**Data**

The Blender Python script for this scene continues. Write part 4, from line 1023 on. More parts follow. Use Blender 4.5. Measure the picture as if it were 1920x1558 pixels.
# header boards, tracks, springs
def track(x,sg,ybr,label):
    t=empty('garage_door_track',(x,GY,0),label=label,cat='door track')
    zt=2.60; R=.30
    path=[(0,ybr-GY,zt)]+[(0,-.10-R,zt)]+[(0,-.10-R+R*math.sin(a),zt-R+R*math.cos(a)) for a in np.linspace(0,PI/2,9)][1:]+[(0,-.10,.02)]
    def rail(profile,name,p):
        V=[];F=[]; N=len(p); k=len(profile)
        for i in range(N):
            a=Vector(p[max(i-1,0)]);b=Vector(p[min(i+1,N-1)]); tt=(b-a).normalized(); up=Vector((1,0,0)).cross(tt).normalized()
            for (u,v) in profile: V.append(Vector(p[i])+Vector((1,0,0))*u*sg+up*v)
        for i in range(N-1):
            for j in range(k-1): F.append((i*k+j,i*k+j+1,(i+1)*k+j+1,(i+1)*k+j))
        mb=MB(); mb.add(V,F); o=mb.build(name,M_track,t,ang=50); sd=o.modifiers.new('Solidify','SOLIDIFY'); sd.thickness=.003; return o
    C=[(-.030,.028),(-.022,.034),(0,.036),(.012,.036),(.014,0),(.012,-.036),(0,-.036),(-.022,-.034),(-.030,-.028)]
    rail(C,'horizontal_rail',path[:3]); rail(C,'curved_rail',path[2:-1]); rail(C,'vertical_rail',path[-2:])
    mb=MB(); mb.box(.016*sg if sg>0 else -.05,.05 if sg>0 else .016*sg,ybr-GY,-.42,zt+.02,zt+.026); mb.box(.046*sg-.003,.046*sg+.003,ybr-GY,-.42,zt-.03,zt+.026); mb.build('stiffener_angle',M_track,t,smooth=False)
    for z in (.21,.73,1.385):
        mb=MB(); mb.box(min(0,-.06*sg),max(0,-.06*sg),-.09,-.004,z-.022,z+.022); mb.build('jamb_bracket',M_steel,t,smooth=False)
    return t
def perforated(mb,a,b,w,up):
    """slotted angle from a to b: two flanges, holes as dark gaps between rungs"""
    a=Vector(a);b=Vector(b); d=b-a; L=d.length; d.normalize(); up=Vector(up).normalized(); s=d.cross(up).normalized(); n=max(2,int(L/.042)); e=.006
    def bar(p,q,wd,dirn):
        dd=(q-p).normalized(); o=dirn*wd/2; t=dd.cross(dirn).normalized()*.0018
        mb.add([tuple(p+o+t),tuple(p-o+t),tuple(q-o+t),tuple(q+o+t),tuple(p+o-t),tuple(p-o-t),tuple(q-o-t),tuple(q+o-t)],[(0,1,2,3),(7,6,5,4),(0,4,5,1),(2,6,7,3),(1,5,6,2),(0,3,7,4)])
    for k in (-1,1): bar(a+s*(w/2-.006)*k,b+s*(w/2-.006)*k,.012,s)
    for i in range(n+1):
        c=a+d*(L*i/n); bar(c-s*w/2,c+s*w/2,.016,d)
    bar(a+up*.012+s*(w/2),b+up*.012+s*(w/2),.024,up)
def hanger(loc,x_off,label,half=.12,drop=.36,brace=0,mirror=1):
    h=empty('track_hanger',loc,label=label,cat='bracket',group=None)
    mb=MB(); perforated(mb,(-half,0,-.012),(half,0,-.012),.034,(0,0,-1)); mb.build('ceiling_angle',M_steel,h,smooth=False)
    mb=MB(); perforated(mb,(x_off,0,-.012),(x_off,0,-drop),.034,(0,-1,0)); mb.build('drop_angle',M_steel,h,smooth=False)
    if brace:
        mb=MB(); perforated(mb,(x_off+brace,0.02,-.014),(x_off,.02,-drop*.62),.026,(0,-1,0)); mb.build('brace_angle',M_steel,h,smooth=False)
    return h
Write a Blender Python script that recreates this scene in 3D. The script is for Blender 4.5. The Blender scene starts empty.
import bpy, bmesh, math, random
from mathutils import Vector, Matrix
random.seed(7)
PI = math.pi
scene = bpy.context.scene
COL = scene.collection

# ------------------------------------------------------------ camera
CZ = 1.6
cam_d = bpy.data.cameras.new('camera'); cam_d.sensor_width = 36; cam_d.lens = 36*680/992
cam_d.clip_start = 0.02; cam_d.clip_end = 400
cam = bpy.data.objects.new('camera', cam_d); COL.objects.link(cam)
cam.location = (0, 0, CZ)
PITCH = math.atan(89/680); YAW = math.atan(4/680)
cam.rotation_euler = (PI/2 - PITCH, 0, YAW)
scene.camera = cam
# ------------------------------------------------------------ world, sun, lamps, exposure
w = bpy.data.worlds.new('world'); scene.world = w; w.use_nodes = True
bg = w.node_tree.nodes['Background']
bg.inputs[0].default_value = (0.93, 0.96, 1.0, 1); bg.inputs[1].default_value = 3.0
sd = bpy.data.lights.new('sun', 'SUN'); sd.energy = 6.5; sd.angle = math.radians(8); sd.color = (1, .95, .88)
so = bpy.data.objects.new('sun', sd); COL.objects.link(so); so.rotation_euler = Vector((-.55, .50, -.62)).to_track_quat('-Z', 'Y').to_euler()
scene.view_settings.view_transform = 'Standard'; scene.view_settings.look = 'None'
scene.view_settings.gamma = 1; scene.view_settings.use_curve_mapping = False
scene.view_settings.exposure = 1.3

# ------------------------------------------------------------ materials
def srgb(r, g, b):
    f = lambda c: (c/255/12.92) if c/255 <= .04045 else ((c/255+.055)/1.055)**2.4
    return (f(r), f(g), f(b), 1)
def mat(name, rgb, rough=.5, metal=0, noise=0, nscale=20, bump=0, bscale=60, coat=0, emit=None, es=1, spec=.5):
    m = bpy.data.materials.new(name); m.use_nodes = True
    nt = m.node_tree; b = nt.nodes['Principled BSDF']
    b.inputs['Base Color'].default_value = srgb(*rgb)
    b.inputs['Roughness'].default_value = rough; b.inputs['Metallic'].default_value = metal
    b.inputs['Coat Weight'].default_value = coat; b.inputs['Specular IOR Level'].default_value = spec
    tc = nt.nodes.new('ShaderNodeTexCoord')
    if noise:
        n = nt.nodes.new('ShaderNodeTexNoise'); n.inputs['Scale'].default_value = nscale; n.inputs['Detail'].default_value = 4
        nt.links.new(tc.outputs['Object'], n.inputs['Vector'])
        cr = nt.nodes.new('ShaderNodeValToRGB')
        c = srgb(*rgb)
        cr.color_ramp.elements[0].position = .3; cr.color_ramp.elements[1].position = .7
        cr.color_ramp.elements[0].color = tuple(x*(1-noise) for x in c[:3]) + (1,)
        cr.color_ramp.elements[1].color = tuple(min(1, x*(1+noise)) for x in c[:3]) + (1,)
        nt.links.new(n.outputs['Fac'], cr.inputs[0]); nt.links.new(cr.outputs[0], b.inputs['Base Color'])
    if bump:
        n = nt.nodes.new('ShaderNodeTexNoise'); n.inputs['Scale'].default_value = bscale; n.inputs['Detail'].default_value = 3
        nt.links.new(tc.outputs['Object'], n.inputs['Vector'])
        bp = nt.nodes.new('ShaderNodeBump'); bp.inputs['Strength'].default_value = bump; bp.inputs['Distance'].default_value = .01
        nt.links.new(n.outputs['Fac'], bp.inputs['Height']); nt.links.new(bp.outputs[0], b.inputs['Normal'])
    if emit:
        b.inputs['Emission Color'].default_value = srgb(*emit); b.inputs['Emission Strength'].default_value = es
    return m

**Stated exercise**
The records above must be repeated exactly, every one of them.

**Response to the exercise**
The Blender Python script for this scene continues. Write part 4, from line 1023 on. More parts follow. Use Blender 4.5. Measure the picture as if it were 1920x1558 pixels.
# header boards, tracks, springs
def track(x,sg,ybr,label):
    t=empty('garage_door_track',(x,GY,0),label=label,cat='door track')
    zt=2.60; R=.30
    path=[(0,ybr-GY,zt)]+[(0,-.10-R,zt)]+[(0,-.10-R+R*math.sin(a),zt-R+R*math.cos(a)) for a in np.linspace(0,PI/2,9)][1:]+[(0,-.10,.02)]
    def rail(profile,name,p):
        V=[];F=[]; N=len(p); k=len(profile)
        for i in range(N):
            a=Vector(p[max(i-1,0)]);b=Vector(p[min(i+1,N-1)]); tt=(b-a).normalized(); up=Vector((1,0,0)).cross(tt).normalized()
            for (u,v) in profile: V.append(Vector(p[i])+Vector((1,0,0))*u*sg+up*v)
        for i in range(N-1):
            for j in range(k-1): F.append((i*k+j,i*k+j+1,(i+1)*k+j+1,(i+1)*k+j))
        mb=MB(); mb.add(V,F); o=mb.build(name,M_track,t,ang=50); sd=o.modifiers.new('Solidify','SOLIDIFY'); sd.thickness=.003; return o
    C=[(-.030,.028),(-.022,.034),(0,.036),(.012,.036),(.014,0),(.012,-.036),(0,-.036),(-.022,-.034),(-.030,-.028)]
    rail(C,'horizontal_rail',path[:3]); rail(C,'curved_rail',path[2:-1]); rail(C,'vertical_rail',path[-2:])
    mb=MB(); mb.box(.016*sg if sg>0 else -.05,.05 if sg>0 else .016*sg,ybr-GY,-.42,zt+.02,zt+.026); mb.box(.046*sg-.003,.046*sg+.003,ybr-GY,-.42,zt-.03,zt+.026); mb.build('stiffener_angle',M_track,t,smooth=False)
    for z in (.21,.73,1.385):
        mb=MB(); mb.box(min(0,-.06*sg),max(0,-.06*sg),-.09,-.004,z-.022,z+.022); mb.build('jamb_bracket',M_steel,t,smooth=False)
    return t
def perforated(mb,a,b,w,up):
    """slotted angle from a to b: two flanges, holes as dark gaps between rungs"""
    a=Vector(a);b=Vector(b); d=b-a; L=d.length; d.normalize(); up=Vector(up).normalized(); s=d.cross(up).normalized(); n=max(2,int(L/.042)); e=.006
    def bar(p,q,wd,dirn):
        dd=(q-p).normalized(); o=dirn*wd/2; t=dd.cross(dirn).normalized()*.0018
        mb.add([tuple(p+o+t),tuple(p-o+t),tuple(q-o+t),tuple(q+o+t),tuple(p+o-t),tuple(p-o-t),tuple(q-o-t),tuple(q+o-t)],[(0,1,2,3),(7,6,5,4),(0,4,5,1),(2,6,7,3),(1,5,6,2),(0,3,7,4)])
    for k in (-1,1): bar(a+s*(w/2-.006)*k,b+s*(w/2-.006)*k,.012,s)
    for i in range(n+1):
        c=a+d*(L*i/n); bar(c-s*w/2,c+s*w/2,.016,d)
    bar(a+up*.012+s*(w/2),b+up*.012+s*(w/2),.024,up)
def hanger(loc,x_off,label,half=.12,drop=.36,brace=0,mirror=1):
    h=empty('track_hanger',loc,label=label,cat='bracket',group=None)
    mb=MB(); perforated(mb,(-half,0,-.012),(half,0,-.012),.034,(0,0,-1)); mb.build('ceiling_angle',M_steel,h,smooth=False)
    mb=MB(); perforated(mb,(x_off,0,-.012),(x_off,0,-drop),.034,(0,-1,0)); mb.build('drop_angle',M_steel,h,smooth=False)
    if brace:
        mb=MB(); perforated(mb,(x_off+brace,0.02,-.014),(x_off,.02,-drop*.62),.026,(0,-1,0)); mb.build('brace_angle',M_steel,h,smooth=False)
    return h
Write a Blender Python script that recreates this scene in 3D. The script is for Blender 4.5. The Blender scene starts empty.
import bpy, bmesh, math, random
from mathutils import Vector, Matrix
random.seed(7)
PI = math.pi
scene = bpy.context.scene
COL = scene.collection

# ------------------------------------------------------------ camera
CZ = 1.6
cam_d = bpy.data.cameras.new('camera'); cam_d.sensor_width = 36; cam_d.lens = 36*680/992
cam_d.clip_start = 0.02; cam_d.clip_end = 400
cam = bpy.data.objects.new('camera', cam_d); COL.objects.link(cam)
cam.location = (0, 0, CZ)
PITCH = math.atan(89/680); YAW = math.atan(4/680)
cam.rotation_euler = (PI/2 - PITCH, 0, YAW)
scene.camera = cam
# ------------------------------------------------------------ world, sun, lamps, exposure
w = bpy.data.worlds.new('world'); scene.world = w; w.use_nodes = True
bg = w.node_tree.nodes['Background']
bg.inputs[0].default_value = (0.93, 0.96, 1.0, 1); bg.inputs[1].default_value = 3.0
sd = bpy.data.lights.new('sun', 'SUN'); sd.energy = 6.5; sd.angle = math.radians(8); sd.color = (1, .95, .88)
so = bpy.data.objects.new('sun', sd); COL.objects.link(so); so.rotation_euler = Vector((-.55, .50, -.62)).to_track_quat('-Z', 'Y').to_euler()
scene.view_settings.view_transform = 'Standard'; scene.view_settings.look = 'None'
scene.view_settings.gamma = 1; scene.view_settings.use_curve_mapping = False
scene.view_settings.exposure = 1.3

# ------------------------------------------------------------ materials
def srgb(r, g, b):
    f = lambda c: (c/255/12.92) if c/255 <= .04045 else ((c/255+.055)/1.055)**2.4
    return (f(r), f(g), f(b), 1)
def mat(name, rgb, rough=.5, metal=0, noise=0, nscale=20, bump=0, bscale=60, coat=0, emit=None, es=1, spec=.5):
    m = bpy.data.materials.new(name); m.use_nodes = True
    nt = m.node_tree; b = nt.nodes['Principled BSDF']
    b.inputs['Base Color'].default_value = srgb(*rgb)
    b.inputs['Roughness'].default_value = rough; b.inputs['Metallic'].default_value = metal
    b.inputs['Coat Weight'].default_value = coat; b.inputs['Specular IOR Level'].default_value = spec
    tc = nt.nodes.new('ShaderNodeTexCoord')
    if noise:
        n = nt.nodes.new('ShaderNodeTexNoise'); n.inputs['Scale'].default_value = nscale; n.inputs['Detail'].default_value = 4
        nt.links.new(tc.outputs['Object'], n.inputs['Vector'])
        cr = nt.nodes.new('ShaderNodeValToRGB')
        c = srgb(*rgb)
        cr.color_ramp.elements[0].position = .3; cr.color_ramp.elements[1].position = .7
        cr.color_ramp.elements[0].color = tuple(x*(1-noise) for x in c[:3]) + (1,)
        cr.color_ramp.elements[1].color = tuple(min(1, x*(1+noise)) for x in c[:3]) + (1,)
        nt.links.new(n.outputs['Fac'], cr.inputs[0]); nt.links.new(cr.outputs[0], b.inputs['Base Color'])
    if bump:
        n = nt.nodes.new('ShaderNodeTexNoise'); n.inputs['Scale'].default_value = bscale; n.inputs['Detail'].default_value = 3
        nt.links.new(tc.outputs['Object'], n.inputs['Vector'])
        bp = nt.nodes.new('ShaderNodeBump'); bp.inputs['Strength'].default_value = bump; bp.inputs['Distance'].default_value = .01
        nt.links.new(n.outputs['Fac'], bp.inputs['Height']); nt.links.new(bp.outputs[0], b.inputs['Normal'])
    if emit:
        b.inputs['Emission Color'].default_value = srgb(*emit); b.inputs['Emission Strength'].default_value = es
    return m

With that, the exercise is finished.